Cartograms are hard

This cartogram, purporting to show the indebtedness of Eurozone countries, has been making the rounds on the internet. To me it mostly shows that making cartograms that can actually give the reader any relevent insights is hard, and should be left to specialists.

A cartogram is a map in which the size of the countries (or municipalities, states etc.) do not correspond to their geographical dimensions but instead are scaled according to a different variable, e.g. population. (Stricly speaking, a cartogram is not a map, but in layman’s terms it is.) Truly great cartograms exist, but in my experience, 99 per cent of the time cartograms muddle the data and don’t help gain insights.

This particular cartogram comes from a Deutsche Bank research report (p. 51). The report gives no source, nor any numbers in tabular form, nor even an explanation what the data being shown is. (“Sovereign debt” might mean a variety of things.) The different colors don’t seem to signify anything.

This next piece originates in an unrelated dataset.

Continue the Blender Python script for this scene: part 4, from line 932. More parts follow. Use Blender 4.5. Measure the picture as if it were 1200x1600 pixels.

The worst feature of the map is that only Eurozone countries have been rescaled according to debt, whereas non-Eurozone countries (nearly half of the countries shown) retain their original size (but not shape, except for UK). Unless the reader knows all the 19 Eurozone countries by heart (and recognizes their distorted, unlabeled shapes on the map), she can only guess which countries’ sizes show relevant information and which do not.

Making the assumption that the data shown in the original cartogram is public sector liabilities minus assets, per capita (excluding social security funds for better comparability across countries) I downloaded the latest (Q1/2014) available data from Eurostat and created this simple horizontal bar chart.

Edit 23.3.: It would seem that this assumption is wrong. The data shown on the cartogram can’t be liabilities minus assets, whether or not social security funds are excluded, since the Eurostat numbers for those don’t match the relative sizes of the countries on the map. (For example, Belgium should make the top 2 in both cases, but is not in the top 10 of largest countries on the map.) Either the numbers are based on a different definition of sovereign debt, or are plain wrong. I’m guessing the latter, since I can’t imagine a definition of debt which would place Belgium very far from the top among European countries.

(I also collected the data into a single csv file for anyone wishing to create their own visualizations or analyses using the same data.)

Compare the bar chart and cartogram and decide for yourself which gives you more insights about the underlying data. I think the answer is pretty obvious.